### TO BE DONE:
Restate the data below word for word. Skip any images it contains.

### INFORMATION SHOWN:
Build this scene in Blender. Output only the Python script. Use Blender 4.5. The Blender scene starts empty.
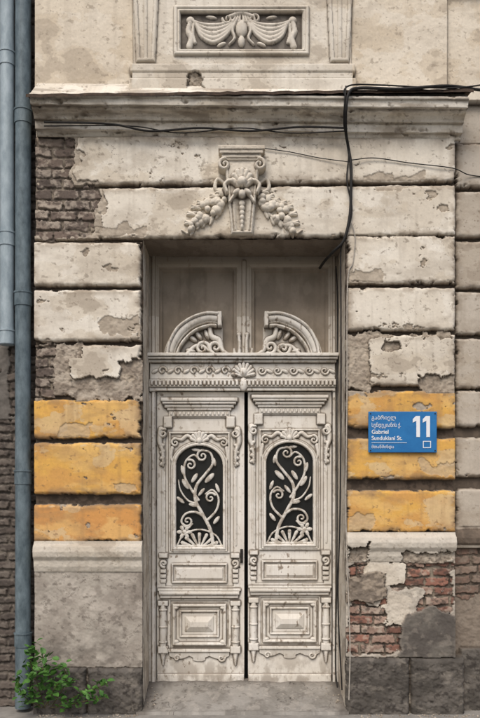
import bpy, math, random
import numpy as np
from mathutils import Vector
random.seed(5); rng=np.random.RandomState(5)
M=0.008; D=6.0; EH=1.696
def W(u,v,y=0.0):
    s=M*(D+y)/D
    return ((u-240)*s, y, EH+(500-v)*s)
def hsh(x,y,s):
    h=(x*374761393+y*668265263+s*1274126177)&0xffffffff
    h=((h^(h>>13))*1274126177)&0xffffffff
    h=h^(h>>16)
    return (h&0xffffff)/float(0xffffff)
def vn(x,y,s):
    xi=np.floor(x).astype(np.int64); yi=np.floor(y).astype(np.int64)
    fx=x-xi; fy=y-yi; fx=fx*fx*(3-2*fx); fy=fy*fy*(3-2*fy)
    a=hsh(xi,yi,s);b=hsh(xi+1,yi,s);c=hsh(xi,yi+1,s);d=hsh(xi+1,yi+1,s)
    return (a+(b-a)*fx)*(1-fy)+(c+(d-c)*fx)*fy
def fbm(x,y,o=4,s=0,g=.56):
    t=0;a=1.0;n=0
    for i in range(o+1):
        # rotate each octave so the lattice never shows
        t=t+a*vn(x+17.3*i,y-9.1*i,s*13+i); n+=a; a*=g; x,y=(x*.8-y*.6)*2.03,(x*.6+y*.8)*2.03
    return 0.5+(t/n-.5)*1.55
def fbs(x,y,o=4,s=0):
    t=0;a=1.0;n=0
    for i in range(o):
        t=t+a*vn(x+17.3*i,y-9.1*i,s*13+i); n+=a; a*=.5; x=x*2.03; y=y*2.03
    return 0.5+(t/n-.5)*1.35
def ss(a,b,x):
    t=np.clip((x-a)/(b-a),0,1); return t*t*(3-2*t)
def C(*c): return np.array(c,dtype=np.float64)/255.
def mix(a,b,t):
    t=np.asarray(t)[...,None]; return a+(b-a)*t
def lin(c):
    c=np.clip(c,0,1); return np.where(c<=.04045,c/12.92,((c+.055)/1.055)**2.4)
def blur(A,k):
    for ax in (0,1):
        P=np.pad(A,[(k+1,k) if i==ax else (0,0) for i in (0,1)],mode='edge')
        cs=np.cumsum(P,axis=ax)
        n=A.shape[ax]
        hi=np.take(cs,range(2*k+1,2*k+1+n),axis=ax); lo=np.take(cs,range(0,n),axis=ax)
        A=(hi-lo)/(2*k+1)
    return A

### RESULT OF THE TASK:
Build this scene in Blender. Output only the Python script. Use Blender 4.5. The Blender scene starts empty.
import bpy, math, random
import numpy as np
from mathutils import Vector
random.seed(5); rng=np.random.RandomState(5)
M=0.008; D=6.0; EH=1.696
def W(u,v,y=0.0):
    s=M*(D+y)/D
    return ((u-240)*s, y, EH+(500-v)*s)
def hsh(x,y,s):
    h=(x*374761393+y*668265263+s*1274126177)&0xffffffff
    h=((h^(h>>13))*1274126177)&0xffffffff
    h=h^(h>>16)
    return (h&0xffffff)/float(0xffffff)
def vn(x,y,s):
    xi=np.floor(x).astype(np.int64); yi=np.floor(y).astype(np.int64)
    fx=x-xi; fy=y-yi; fx=fx*fx*(3-2*fx); fy=fy*fy*(3-2*fy)
    a=hsh(xi,yi,s);b=hsh(xi+1,yi,s);c=hsh(xi,yi+1,s);d=hsh(xi+1,yi+1,s)
    return (a+(b-a)*fx)*(1-fy)+(c+(d-c)*fx)*fy
def fbm(x,y,o=4,s=0,g=.56):
    t=0;a=1.0;n=0
    for i in range(o+1):
        # rotate each octave so the lattice never shows
        t=t+a*vn(x+17.3*i,y-9.1*i,s*13+i); n+=a; a*=g; x,y=(x*.8-y*.6)*2.03,(x*.6+y*.8)*2.03
    return 0.5+(t/n-.5)*1.55
def fbs(x,y,o=4,s=0):
    t=0;a=1.0;n=0
    for i in range(o):
        t=t+a*vn(x+17.3*i,y-9.1*i,s*13+i); n+=a; a*=.5; x=x*2.03; y=y*2.03
    return 0.5+(t/n-.5)*1.35
def ss(a,b,x):
    t=np.clip((x-a)/(b-a),0,1); return t*t*(3-2*t)
def C(*c): return np.array(c,dtype=np.float64)/255.
def mix(a,b,t):
    t=np.asarray(t)[...,None]; return a+(b-a)*t
def lin(c):
    c=np.clip(c,0,1); return np.where(c<=.04045,c/12.92,((c+.055)/1.055)**2.4)
def blur(A,k):
    for ax in (0,1):
        P=np.pad(A,[(k+1,k) if i==ax else (0,0) for i in (0,1)],mode='edge')
        cs=np.cumsum(P,axis=ax)
        n=A.shape[ax]
        hi=np.take(cs,range(2*k+1,2*k+1+n),axis=ax); lo=np.take(cs,range(0,n),axis=ax)
        A=(hi-lo)/(2*k+1)
    return A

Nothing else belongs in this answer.